4Il en sera notamment ainsi :
a. De l'abus d'une qualité vraie qui, donnant une apparence de sincérité à des allégations mensongères, suscite la confiance de la victime ;
b. De la production de documents écrits, vrais ou faux, venant au soutien du mensonge pour le confirmer, remarque étant faite que la qualification de faux (art. 441-1 NCP) pourra également être retenue et poursuivie distinctement dès lors que l'on se trouvera en présence de deux infractions distinctes en concours réel ;
c. D'une mise en scène donnant l'apparence de la sincérité aux allégations mensongères ;
d. De l'intervention d'un tiers, vrai ou imaginaire, de bonne ou de mauvaise foi, étant observé que le tiers de mauvaise foi devient complice au sens de l'article 60 du Code pénal.
Les manoeuvres frauduleuses doivent être déterminantes de la remise d'un bien, de la fourniture d'un service ou du consentement à un acte opérant obligations ou décharge de sorte que l'on doit pouvoir établir une relation de cause à effet entre les premières et les secondes et, par suite, l'antériorité des manoeuvres par rapport à la remise, la fourniture du service ou le consentement.
5Si l'usage d'un faux nom ou d'une fausse qualité, dès lors qu'il a permis la remise d'une chose appartenant à autrui, suffit à constituer le délit d'escroquerie, il n'en est pas de même de l'emploi des manoeuvres frauduleuses. Celles-ci doivent avoir, en outre, pour objet, notamment, de « persuader l'existence de fausses entreprises », c'est-à-dire d'entreprises qui n'existent pas ou qui, partiellement vraies, présentent dans d'autres parties des circonstances entièrement fausses.

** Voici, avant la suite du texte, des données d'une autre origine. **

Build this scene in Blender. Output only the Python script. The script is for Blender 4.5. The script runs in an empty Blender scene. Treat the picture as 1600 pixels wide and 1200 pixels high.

Tel est le cas d'une société de façade dont l'existence juridique ne peut être contestée mais qui se prévaut faussement de la qualité d'exportateur.
L'objet des manoeuvres peut aussi être de « persuader l'existence d'un crédit imaginaire », c'est-à-dire de faire croire à la victime, afin de capter sa confiance, que l'on dispose d'une fortune et d'une solvabilité que l'on n'a pas.
Par extension, c'est également vouloir faire croire à l'administration fiscale que l'on dispose d'un crédit de taxe sur la valeur ajoutée ou d'un droit à remboursement qui n'a pas d'existence légale.